Bill Gates, o génio, a fortuna e
o filantropo: parece que nada se fez de melhor. Inovação, investigação e
dinheiro: eis receitas para o êxito contemporâneo! E a fortuna é tanta que até se
pode gastar algum, por acaso muito, com nobres causas, a começar pela
erradicação da malária. Mas também se pode suspeitar de tanto dinheiro e tanta
reputação. O que é de mais é… de mais.
O senhor Gates envolveu-se com a
informação e a imagem. Adquiriu as maiores bases de dados do mundo. A Corbis existe,
nas suas mãos, desde finais dos anos 1980. Destina-se a comercializar imagens
fotográficas para todos os fins: jornais, televisão, Internet, publicidade,
cultura, educação, edição, decoração, pesquisa histórica, desporto, artes, música
e divertimento.
A Corbis tem sede em Seattle, nos
Estados Unidos. É a maior vendedora de direitos de imagem do mundo. É provável
que cada ser humano veja, todos os dias, meia dúzia das suas imagens. O milionário
acaba de a vender a uma empresa chinesa, “Unity glory international”, que
pertence ao VCG, “Visual China Group”, que tem um acordo com a “Getty images”,
outro colosso da fotografia. Corbis e Getty juntas controlam os direitos de
mais de 300 milhões de imagens. Arquivos importantes como os da agência
francesa Sygma ou da alemã Bettmann (riquíssima em imagens dos séculos XIX e
XX) foram já adquiridos. Ambas as firmas têm experiência de trabalhar com os
chineses: há anos que detêm o exclusivo de distribuição na China e sempre respeitaram
as regras chinesas sobre a censura de imagens.

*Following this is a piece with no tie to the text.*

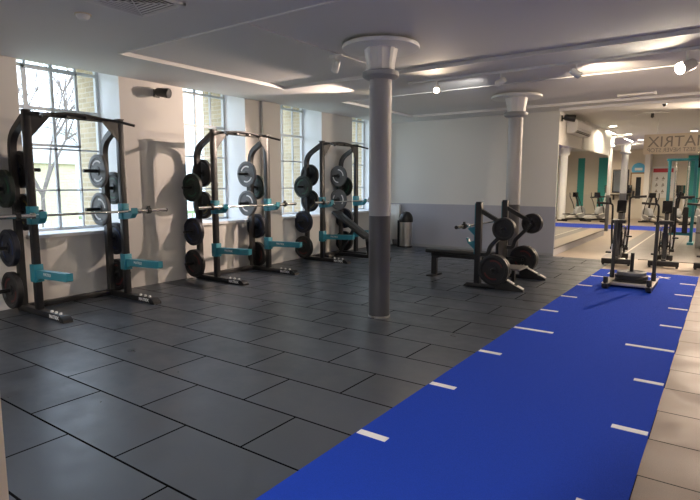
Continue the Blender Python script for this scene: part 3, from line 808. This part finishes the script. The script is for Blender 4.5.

Há receio diante de tanto poder. Nos
jornais, queixam-se os defensores dos “ícones culturais” de verem partir para o
controlo da China comunista os direitos de exibição da língua de Einstein e das
pernas de Marilyn Monroe. Ou do Tankman, o chinês que, armado de um saco de
supermercado, se opôs a uma coluna de blindados em Tiananmen.
A combinação entre o pior do
capitalismo (poder excessivo, domínio do mercado, primado absoluto do lucro…) e
o pior do comunismo (controlo político, censura policial, monopólio…) é fatal!

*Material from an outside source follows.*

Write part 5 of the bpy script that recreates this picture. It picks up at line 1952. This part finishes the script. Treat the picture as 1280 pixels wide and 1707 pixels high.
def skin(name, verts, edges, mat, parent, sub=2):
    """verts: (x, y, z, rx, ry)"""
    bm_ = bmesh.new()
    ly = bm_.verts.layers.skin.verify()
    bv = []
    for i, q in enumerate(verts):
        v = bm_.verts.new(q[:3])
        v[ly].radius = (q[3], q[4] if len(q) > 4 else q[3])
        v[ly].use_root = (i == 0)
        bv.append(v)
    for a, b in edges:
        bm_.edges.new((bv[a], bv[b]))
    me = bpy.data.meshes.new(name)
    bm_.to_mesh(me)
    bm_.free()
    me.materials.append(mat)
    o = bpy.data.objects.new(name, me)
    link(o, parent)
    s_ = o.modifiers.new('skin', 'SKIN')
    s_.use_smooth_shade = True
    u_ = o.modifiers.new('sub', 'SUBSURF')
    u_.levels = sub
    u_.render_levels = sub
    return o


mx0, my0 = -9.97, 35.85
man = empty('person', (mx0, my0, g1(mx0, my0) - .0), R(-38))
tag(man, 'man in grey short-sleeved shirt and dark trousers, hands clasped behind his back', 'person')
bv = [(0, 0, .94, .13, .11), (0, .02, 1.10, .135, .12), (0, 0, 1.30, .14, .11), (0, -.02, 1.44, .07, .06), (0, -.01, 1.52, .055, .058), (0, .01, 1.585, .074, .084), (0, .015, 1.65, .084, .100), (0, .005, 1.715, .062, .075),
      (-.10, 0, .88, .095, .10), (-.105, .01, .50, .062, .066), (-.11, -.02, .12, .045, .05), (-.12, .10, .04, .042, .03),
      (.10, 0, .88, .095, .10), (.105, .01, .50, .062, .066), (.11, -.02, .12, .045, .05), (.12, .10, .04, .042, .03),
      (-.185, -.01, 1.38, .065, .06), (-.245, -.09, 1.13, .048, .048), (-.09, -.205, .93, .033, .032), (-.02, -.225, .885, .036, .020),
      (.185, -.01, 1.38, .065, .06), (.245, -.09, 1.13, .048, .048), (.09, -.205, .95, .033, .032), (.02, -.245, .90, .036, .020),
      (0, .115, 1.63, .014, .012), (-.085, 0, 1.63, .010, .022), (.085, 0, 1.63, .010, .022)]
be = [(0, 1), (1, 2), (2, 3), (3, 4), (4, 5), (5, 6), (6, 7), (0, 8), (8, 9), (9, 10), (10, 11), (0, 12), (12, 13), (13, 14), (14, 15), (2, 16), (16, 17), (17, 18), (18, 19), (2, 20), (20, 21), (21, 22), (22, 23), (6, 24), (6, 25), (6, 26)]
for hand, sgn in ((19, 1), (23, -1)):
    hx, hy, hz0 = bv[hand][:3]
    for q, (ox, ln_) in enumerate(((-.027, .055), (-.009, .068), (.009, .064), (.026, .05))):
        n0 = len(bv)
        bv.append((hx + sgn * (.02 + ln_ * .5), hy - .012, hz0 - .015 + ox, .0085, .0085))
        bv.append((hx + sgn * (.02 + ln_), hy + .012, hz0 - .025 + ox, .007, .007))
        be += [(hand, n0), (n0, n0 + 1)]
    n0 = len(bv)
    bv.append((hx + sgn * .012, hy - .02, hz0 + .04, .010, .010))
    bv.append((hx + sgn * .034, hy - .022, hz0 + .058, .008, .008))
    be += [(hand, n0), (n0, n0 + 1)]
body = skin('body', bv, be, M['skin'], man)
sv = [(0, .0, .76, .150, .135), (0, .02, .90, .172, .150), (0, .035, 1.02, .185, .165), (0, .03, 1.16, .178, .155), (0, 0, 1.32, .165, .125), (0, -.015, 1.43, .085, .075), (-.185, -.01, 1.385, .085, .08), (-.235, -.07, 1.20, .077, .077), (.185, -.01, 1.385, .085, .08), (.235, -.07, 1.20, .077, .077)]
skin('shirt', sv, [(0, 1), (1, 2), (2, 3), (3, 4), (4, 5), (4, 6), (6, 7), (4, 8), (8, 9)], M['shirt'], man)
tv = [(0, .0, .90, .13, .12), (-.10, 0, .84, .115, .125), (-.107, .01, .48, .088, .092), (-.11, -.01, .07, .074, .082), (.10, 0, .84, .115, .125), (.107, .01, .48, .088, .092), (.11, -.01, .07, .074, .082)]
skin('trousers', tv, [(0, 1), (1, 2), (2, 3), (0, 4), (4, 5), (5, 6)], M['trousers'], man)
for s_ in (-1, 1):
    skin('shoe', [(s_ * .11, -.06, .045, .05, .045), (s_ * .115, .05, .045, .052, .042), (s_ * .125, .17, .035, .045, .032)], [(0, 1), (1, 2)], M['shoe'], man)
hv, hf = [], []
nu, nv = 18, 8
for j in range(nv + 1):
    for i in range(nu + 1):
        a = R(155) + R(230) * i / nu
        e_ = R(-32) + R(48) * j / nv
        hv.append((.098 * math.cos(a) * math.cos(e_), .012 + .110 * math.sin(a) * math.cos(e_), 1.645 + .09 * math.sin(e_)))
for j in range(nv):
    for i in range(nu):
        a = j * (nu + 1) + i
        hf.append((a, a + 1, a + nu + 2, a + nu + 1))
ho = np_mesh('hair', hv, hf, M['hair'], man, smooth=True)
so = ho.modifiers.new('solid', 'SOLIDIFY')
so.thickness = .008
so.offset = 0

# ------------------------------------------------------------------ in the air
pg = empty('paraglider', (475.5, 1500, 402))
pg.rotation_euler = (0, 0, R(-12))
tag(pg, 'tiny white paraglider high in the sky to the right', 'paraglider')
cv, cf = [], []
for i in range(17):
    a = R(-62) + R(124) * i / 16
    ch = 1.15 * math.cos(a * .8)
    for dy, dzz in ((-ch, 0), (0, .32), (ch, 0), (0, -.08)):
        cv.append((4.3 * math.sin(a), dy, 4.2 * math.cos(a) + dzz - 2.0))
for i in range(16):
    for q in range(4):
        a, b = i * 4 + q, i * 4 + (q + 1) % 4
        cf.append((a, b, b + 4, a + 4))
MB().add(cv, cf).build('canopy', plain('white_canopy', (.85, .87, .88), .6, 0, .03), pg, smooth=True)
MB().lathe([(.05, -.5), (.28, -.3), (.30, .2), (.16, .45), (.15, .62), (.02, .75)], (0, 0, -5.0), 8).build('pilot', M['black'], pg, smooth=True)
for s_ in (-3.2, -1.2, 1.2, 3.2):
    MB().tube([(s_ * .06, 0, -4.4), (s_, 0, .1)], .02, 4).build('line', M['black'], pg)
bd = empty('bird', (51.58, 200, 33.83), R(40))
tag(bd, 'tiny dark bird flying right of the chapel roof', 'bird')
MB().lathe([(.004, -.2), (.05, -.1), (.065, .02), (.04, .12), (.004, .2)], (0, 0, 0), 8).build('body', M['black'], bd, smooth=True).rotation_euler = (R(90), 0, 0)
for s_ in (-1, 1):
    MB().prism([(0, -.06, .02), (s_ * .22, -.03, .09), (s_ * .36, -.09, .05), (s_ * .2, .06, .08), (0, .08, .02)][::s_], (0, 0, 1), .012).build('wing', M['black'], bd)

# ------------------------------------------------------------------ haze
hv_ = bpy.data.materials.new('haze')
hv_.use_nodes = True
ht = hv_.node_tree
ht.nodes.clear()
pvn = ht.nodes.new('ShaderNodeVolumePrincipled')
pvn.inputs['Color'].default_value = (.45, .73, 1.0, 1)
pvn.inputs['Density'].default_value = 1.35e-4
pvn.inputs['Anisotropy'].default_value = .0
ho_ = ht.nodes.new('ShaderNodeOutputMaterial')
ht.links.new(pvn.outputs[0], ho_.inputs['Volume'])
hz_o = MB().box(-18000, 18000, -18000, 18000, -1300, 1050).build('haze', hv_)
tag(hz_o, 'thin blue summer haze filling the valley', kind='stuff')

É legítimo desconfiar desta aliança, sobretudo em matérias tão sensíveis como a
liberdade de informação e a preservação do património. Este casamento de
conveniência é um sinal de alarme para a cultura e o direito à informação.
O anúncio oficial da Corbis diz
claramente: “nothing changes
immediately for you today”. Não se pode ser mais claro. “Nada mudará
imediatamente para si hoje”. Faz lembrar um senhor que, há cerca de oitenta
anos, cada vez que queria tomar conta de um país, anunciava solenemente: não
temos reivindicações territoriais! Os comunicados oficiais da Corbis e da Getty
garantem que, “durante a transição”, tudo ficará como antes e “nada de imediato
mudará”! Não há melhor maneira de dizer que muito ou tudo vai mudar. Um dia…
Um dos problemas não esclarecidos
é o do destino do património vendido. Onde vai ficar sediado? À guarda de quem?
Outro é o da definição exacta do património. Só direitos? Ou também os suportes
físicos das imagens? Se for só a primeira hipótese, é mau. Se for a segunda, é
péssimo. Mas também se pode dar o caso de a primeira ser o passo necessário
para chegar à segunda…
DN, 31 de Janeiro de
2016
1 comentário:
O poder excessivo é sempre de temer. E quem estude o crescimento chinês verifica que não se alimenta de moral ou princípios humanistas. O que torna ainda mais temerosa a liderança do país do meio. Mas também me intriga a visão dos economistas e outra gente poderosa a quem me parece faltar patriotismo e até concepções de política geral, na medida em que estas vendas são mais que isso e eles sabem-no: vão afectar a humanidade e o seu conceito de vida e civilização.